UBS Keeps Buy Rating as D.R. Horton Shares Drop 11.6%
D.R. Horton retains UBS’s Buy rating despite its stock’s 11.6% slide—the longest losing streak since 2024. The builder forecasts Q1 EPS of $2.18 (down 15.5%) and $7.7 billion revenue (down 0.47%) and acquired 92 lots near Houston for homes starting at $235,000.
1. UBS Rating and Stock Performance
D.R. Horton retains UBS’s Buy rating while its shares have declined 11.6%, marking the longest losing streak since 2024. The stock closed at $145.28 and slipped 1.63% that session, underperforming the S&P 500’s 0.21% drop, and is down 3.79% over the past month.
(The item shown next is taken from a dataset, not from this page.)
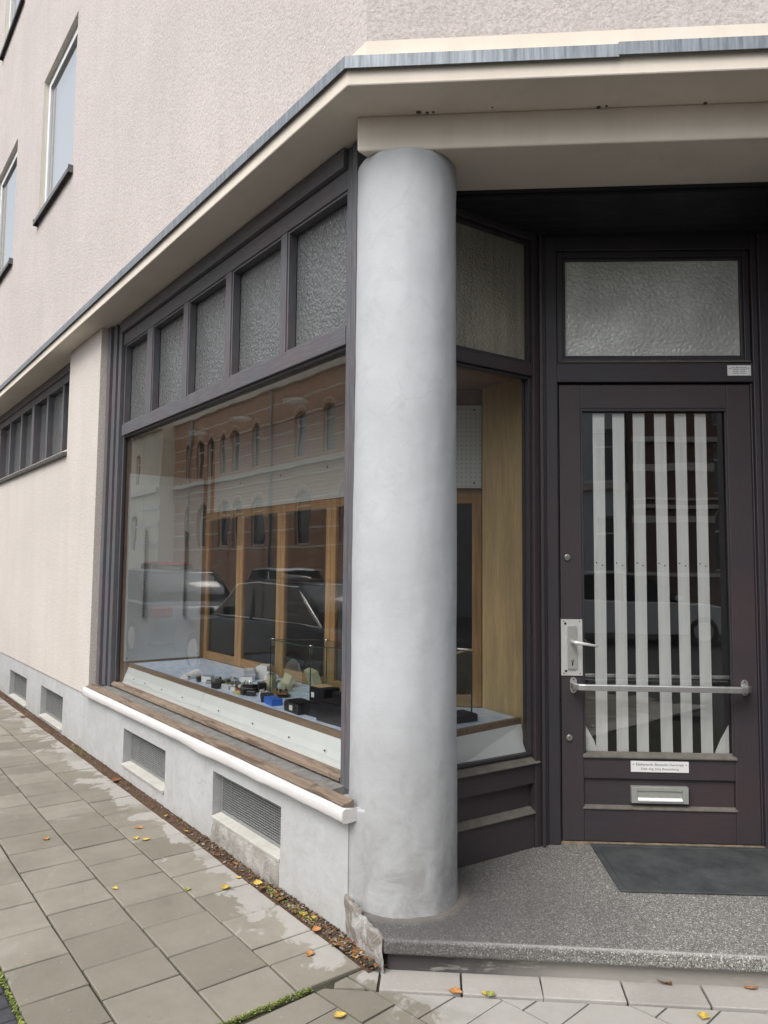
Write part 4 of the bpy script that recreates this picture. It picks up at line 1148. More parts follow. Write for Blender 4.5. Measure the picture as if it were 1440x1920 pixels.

2. Upcoming Earnings Forecast
Investors expect Q1 EPS of $2.18, a 15.5% year-over-year decrease, and revenue of $7.7 billion, a 0.47% decline. The company will report results on April 21, 2026, and these figures could reflect slower demand in the residential construction market.
3. Houston Lot Acquisition
D.R. Horton acquired 92 fully developed lots from Windy Hill Development in the Indian Springs community near Houston and plans to build homes starting at $235,000. This purchase boosts its land inventory in a growing region following a nearby sale of 115 lots to a competitor.